■ Work to be completed:
Check every line below for the string "parts", and copy the lines that contain it.

━━━━━ Collected material

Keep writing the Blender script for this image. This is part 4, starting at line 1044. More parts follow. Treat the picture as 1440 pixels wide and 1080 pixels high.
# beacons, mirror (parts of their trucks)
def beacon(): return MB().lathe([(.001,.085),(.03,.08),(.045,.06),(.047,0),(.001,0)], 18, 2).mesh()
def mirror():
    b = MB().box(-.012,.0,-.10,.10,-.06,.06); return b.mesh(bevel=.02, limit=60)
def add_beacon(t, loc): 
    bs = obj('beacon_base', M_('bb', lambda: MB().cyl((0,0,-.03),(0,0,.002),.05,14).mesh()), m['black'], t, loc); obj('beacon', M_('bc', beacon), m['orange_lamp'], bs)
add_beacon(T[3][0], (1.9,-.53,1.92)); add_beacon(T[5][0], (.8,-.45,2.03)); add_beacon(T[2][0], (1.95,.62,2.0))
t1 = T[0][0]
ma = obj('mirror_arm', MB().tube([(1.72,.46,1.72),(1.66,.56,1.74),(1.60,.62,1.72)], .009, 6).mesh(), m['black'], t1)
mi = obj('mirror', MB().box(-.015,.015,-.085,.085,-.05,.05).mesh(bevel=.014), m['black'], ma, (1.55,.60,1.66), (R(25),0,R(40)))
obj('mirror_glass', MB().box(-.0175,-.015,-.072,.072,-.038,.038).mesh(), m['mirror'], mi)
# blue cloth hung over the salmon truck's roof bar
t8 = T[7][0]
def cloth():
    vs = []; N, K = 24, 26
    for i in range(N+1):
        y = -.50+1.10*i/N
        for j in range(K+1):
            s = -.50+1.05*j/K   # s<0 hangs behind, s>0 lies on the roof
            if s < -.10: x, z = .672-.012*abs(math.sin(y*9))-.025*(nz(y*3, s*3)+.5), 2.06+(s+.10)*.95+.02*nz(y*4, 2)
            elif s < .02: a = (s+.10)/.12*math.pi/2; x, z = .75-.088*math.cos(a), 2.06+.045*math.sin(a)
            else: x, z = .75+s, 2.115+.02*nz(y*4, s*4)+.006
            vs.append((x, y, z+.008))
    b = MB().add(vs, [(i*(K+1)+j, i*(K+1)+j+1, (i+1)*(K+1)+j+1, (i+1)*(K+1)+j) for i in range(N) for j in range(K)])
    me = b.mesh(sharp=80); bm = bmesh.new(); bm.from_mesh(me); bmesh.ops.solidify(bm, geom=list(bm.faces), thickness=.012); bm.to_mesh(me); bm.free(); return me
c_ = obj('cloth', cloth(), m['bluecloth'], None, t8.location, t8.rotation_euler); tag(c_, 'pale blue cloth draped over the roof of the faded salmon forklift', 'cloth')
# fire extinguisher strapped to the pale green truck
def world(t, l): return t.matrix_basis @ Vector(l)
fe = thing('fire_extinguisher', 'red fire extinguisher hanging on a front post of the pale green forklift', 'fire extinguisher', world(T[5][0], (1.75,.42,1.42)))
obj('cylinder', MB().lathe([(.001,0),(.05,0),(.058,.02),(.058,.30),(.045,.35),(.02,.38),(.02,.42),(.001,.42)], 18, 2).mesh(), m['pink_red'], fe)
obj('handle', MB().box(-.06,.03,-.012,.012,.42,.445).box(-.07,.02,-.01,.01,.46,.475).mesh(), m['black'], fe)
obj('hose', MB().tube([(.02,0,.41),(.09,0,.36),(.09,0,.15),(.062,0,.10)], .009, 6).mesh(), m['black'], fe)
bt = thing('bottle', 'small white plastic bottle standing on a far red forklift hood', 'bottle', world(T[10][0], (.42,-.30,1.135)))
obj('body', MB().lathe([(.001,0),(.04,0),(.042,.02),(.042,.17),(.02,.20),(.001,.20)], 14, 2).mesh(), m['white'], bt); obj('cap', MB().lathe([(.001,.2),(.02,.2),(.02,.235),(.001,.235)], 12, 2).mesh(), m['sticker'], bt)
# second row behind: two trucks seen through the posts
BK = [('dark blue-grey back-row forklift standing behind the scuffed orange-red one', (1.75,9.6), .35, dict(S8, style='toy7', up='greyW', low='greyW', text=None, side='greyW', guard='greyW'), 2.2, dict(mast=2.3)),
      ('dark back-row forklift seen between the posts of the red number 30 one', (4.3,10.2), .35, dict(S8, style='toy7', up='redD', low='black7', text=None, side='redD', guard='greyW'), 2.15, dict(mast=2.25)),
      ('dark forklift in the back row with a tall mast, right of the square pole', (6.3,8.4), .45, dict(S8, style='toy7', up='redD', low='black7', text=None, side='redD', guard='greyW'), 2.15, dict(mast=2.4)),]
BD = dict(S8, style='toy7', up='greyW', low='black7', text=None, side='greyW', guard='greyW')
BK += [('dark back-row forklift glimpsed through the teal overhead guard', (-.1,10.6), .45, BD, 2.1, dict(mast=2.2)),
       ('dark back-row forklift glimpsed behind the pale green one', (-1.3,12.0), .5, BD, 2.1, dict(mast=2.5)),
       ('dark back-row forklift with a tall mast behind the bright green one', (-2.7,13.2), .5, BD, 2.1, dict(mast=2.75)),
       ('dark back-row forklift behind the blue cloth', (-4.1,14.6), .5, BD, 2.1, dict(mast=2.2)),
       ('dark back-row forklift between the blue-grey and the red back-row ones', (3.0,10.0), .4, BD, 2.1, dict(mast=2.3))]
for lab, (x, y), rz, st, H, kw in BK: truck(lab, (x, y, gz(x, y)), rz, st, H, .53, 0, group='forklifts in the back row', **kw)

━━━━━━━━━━

■ Complete response:
Keep writing the Blender script for this image. This is part 4, starting at line 1044. More parts follow. Treat the picture as 1440 pixels wide and 1080 pixels high.
# beacons, mirror (parts of their trucks)